Welcoming the Green! Spring Equinox / St. Patrick’s Day

Invitation: It’s Spring Equinox, the beginning of Spring. The early woodland wildflowers are blooming, the moss garden is brilliant green, and it’s St. Patrick’s Day, so it’s time for some Irish Music!

You are invited to come enjoy the Moss Garden Sanctuary and learn about moss gardening.

We’ll learn about the native spring ephemeral wildflowers that are blooming in the woods.

The High Strung Irish Jam will play some lively reels and jigs.

Epilogue: It was a gorgeous day for this neighborhood event at which to celebrate the start of Spring. We enjoyed seeing the beauty of the various mosses. Although it is gorgeous throughout the year, Spring is the moss garden’s chance to truly glow in its vibrant new clothing of chartreuse green. Here are some moss portraits. You can click on the photo to see the name of the moss. Notice that some of the mosses have spore capsules, spores being one of their methods of reproduction.
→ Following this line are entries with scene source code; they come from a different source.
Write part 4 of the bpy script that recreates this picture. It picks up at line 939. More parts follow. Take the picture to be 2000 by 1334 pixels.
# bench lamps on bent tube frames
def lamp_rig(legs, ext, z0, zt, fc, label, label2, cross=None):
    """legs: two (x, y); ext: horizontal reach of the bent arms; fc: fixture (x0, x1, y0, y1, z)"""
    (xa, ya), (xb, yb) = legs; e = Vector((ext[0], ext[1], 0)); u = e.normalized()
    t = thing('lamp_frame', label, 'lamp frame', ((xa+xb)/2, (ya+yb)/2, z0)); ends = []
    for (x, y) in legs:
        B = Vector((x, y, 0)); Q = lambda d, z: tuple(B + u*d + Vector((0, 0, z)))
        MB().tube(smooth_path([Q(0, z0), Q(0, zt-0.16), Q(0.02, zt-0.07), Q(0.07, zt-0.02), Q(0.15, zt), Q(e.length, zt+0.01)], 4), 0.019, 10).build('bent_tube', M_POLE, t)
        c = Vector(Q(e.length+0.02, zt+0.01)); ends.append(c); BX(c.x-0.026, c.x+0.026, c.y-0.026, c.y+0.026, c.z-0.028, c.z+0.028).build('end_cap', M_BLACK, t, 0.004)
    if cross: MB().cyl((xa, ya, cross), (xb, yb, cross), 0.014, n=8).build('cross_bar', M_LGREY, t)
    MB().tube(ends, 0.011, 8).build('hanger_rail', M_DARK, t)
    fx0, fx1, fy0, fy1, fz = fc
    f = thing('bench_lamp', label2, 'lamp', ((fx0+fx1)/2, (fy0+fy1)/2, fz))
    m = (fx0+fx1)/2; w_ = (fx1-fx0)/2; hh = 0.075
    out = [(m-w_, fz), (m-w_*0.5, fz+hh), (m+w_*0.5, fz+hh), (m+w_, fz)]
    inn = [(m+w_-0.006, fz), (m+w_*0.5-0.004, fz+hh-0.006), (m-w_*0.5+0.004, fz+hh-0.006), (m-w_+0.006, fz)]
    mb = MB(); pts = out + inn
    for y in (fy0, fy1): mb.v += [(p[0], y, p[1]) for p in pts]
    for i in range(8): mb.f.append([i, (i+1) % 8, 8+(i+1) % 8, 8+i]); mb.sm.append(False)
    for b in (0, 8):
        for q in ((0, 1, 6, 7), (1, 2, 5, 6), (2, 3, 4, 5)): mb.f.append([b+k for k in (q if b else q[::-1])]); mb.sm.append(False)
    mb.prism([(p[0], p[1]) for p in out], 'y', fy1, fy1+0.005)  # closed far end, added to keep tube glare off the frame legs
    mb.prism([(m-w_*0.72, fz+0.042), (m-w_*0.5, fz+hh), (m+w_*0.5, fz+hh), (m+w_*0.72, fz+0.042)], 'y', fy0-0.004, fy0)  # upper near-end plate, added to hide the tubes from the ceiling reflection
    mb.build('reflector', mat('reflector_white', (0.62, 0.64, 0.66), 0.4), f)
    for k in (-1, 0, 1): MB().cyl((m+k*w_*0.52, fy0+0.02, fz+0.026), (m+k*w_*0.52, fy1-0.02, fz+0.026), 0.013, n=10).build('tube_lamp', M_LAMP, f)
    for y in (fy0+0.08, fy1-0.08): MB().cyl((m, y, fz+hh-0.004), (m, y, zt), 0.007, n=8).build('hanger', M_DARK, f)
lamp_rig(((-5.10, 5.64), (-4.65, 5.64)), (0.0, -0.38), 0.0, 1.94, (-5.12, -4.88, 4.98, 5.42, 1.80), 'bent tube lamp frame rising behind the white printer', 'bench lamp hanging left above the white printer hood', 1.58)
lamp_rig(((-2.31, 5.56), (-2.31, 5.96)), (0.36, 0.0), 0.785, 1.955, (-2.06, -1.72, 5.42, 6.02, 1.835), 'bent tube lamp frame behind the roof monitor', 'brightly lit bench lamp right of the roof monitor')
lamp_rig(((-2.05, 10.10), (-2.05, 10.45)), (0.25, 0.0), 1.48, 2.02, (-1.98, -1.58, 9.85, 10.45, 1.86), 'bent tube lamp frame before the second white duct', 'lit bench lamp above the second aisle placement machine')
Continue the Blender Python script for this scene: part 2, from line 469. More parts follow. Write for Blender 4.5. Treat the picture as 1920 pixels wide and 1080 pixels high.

In the woodland garden we saw the many lovely Spring ephemeral wildflowers blooming, taking this opportunity to absorb the sunlight before the trees leaf out. We learned that the ants, who love to feed their young the little drop of fat that is on each seed, have now spread the wildflowers throughout the woods where before there had been only small patches planted from a plant-rescue. You can click on the photo to see the name of the wildflower.

The High Strung Irish Jam musicians enjoyed their opportunity to shine in the sunlight, too! And we enjoyed their reels, jigs, hornpipes, and Irish polkas!

Wishing you all the blessings of Spring. Here is a poem for you that a friend just sent me today:

Ten thousand flowers in spring,

the moon in autumn,

a cool breeze in summer,

snow in winter.

If your mind isn’t clouded

by unnecessary things,

this is the best season of your life.

-Wu-Men Kuan (1183-1260)

 

 

10 Responses

  1. Elizabeth Cox

    Betty Lou for sharing I always enjoy the documentations and your choice of poems and pics. These are gorgeous pictures and thank you for including the names Of each plant. Those mosses and wildflowers Are quite beautiful. I will try to send you some pics of the lovely ones in my art as well. May Apples have just shown their heads on my property. I managed to find a few more trout Lillys though they are past their prime. We actually saw Bluiett peeking out there plenty of violets I am so surprised at how spread out all the Daffidil bulbs are here now there must be hundreds upon hundreds of daffodils it was quite lovely week or two ago. It is nice to have water in the ephemeral ponds too. The amphibians are also enjoying the spring, the rains and even the snow. I look forward to being with you in ceremony or “labyrinthing” soon.

    • Betty Lou Chaika

      Elizabeth, Hi! I’d love to see your photos. Our next projects are a couple of small ponds, so I hope to attract some amphibians, too. I look forward to more ceremony and labyrinth walking with you soon.

      • Elizabeth Cox

        We have many. The ag day tomorrow in Pittsboro will feature a sampling as Phillip is bringing some to his booths there. Grand trees of Chatham and maybe Rocky River will be there too.(He is in both.). Tadpoles all kinds, frogs, salamanders, toads it is a loud and boisterous ruckus here nightly and when rains come in.

  2. Ann Gayek

    I love your wildflower photos!! I recognized all of them. How wonderful to have them all on your property!
    Thank you for this wonderful post.

    • Betty Lou Chaika

      Hi Ann. Our’s is a bottomland woods, so we were interested in restoring the species of plants that would have been there originally, before the land was converted to pasture. The land has now gone through succession from pasture to pines to hardwoods, so we were comfortable reintroducing bottomland wildflowers that we rescued from development. All the wildflowers pictured would/could have been present except for the trilliums, which were carried there by the ants, and the Virginia bluebells, which are up in the Moss Garden.